Agile Talent Series: Dig into the Candidate’s Background

If you are the smartest person in the room, you are definitely in the wrong room.” – Michael Dell

Ambitious interviewers are anxious to get a crystal-clear picture of candidates including their personalities and primary social motives.  It is also wise to dive deeper and take a close look at the candidate’s background:

  • The professional background of the candidate: who are the people on his or her team and who make up the extended professional network?
  • The personal background of the candidate

The candidate’s professional background

One of the best ways to separate the average candidate from the excellent, where talent is concerned, is to zoom in on the people with whom they surround themselves. Truly outstanding leaders and managers never forget that they depend on the people around them for achieving remarkable and impressive company targets.

They also realize that by surrounding themselves with the best and the brightest this will have a positive impact on their personal learning curve. For these reasons, they tend to hire the very best people they can find.

Within our firm, De Vroedt & Thierry Leadership Consulting (Cornerstone Amsterdam), we intentionally look beyond the individual when we are selecting talent, and we pay close attention to the people they hired in their present job.

Are their immediate subordinates and colleagues able to equal or even surpass the candidate in skills and achievement? What kind of people are they in contact with professionally? After 20-plus years in executive recruitment I find this all highly relevant information. As mentioned, you can tell a good candidate from the grade of people they select!

Someone who dedicated a large chunk of his working life to talent management and who conducted remarkable interviews was David Ogilvy, the 20th century advertising master. His assertion that true talent loves to gather excellent achievers around them, to fill in the gaps in their own expertise and areas of improvement – regardless of how talented they are — really inspires me. Here is how he put it:

First, make yourself a reputation for being a creative genius. Second, surround yourself with partners who are better than you are. Third, leave them to go get on with it.”

To Ogilvy, the ideal corporate structure resembles the Russian Matryohka doll, an ever-growing collection of greater people. If you are bold enough to hire those who are greater or better than you, you will end up with an organisation of giants.

Some people may react cynically to this principle, saying that there are plenty of CEOs and top managers who may be talented and yet are bent on selecting weaker individuals to work for them so they can rule without being opposed.

With very few exceptions, such managers are what I call Sun Kings: they surround themselves with people who appear to be good at their jobs but who turn out to be nothing more than submissive followers and dutiful implementers. Potential hires like this are to be avoided at all costs, regardless of where they might have worked previously, or how talented they are in other respects.

If each of us hires people who are smaller than we are, we shall become a company of dwarfs. But if each of us hires people who are bigger than we are, we shall become a company of giants.” – David Ogilvy

The relevance of screening the candidate’s personal background

Keeping one’s business and personal lives separate may seem ideal, but it is fast becoming impossible to do in a world where the different spheres of people’s lives are converging more often. For that reason, it is useful to examine candidates’ personal lives for the wealth of information home life can reveal about how they might go about their job.

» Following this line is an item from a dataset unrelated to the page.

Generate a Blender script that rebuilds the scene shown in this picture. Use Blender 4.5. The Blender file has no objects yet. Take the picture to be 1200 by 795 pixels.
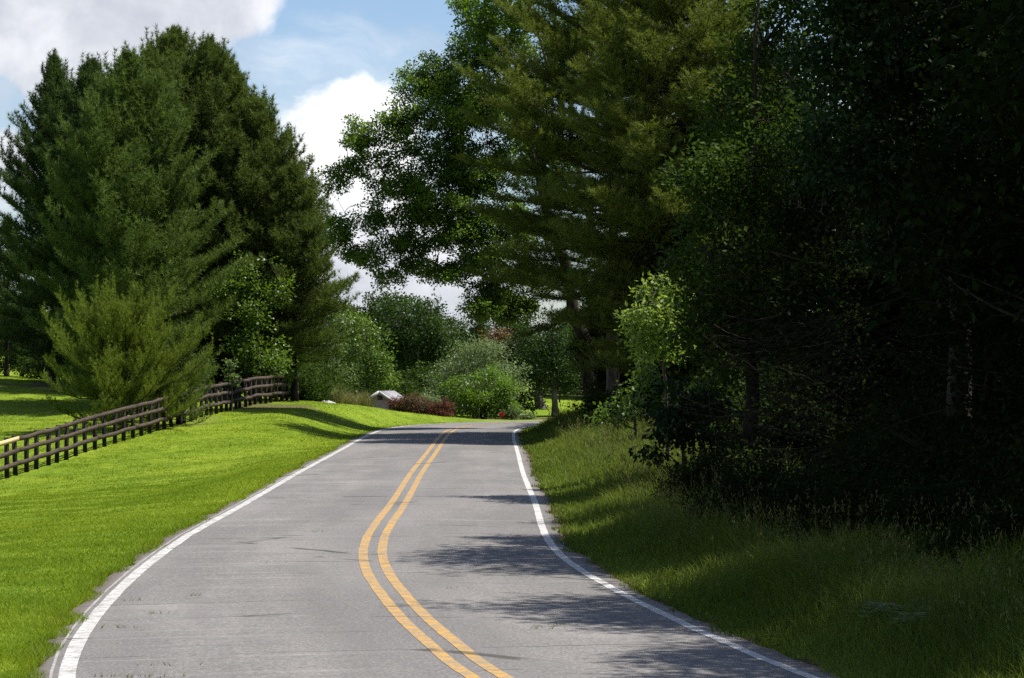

You cannot, of course, investigate the personal life of a candidate without prior permission. You can, however, be explicit in asking personal questions during an interview, or subtly involving someone’s spouse or partner in the selection process. Just be sure that you are on the right side of your country’s pertinent legislation and regulations.

A candidate should not feel pressured into answering such questions: you must remain meticulous and transparent in your selection process, avoiding questions which are obviously disrespectful, rude or transgress into an area of protected privacy.

I noticed that the dynamic range between what an average person could accomplish and what the best person could achieve was 50 or 100 to 1. Given that, you’re well advised to go after the cream of the cream.” – Steve Jobs

Conclusion

If you are determined to find the best and the brightest I advise you to look at candidates from various angles. You should keep their entire background in mind.

Who have they surrounded themselves with, both professionally and personally? Do they surround themselves with people who fight for what they believe is the right course of action, or are they simply yes-men who follow orders and implement what is being told?

Worthwhile candidates know that a company atmosphere encouraging employees to speak up is an invigorating place to work. And in a tight labour market that will be comprised 50 % of the millennial generation, it will also be a way to become an employer of choice!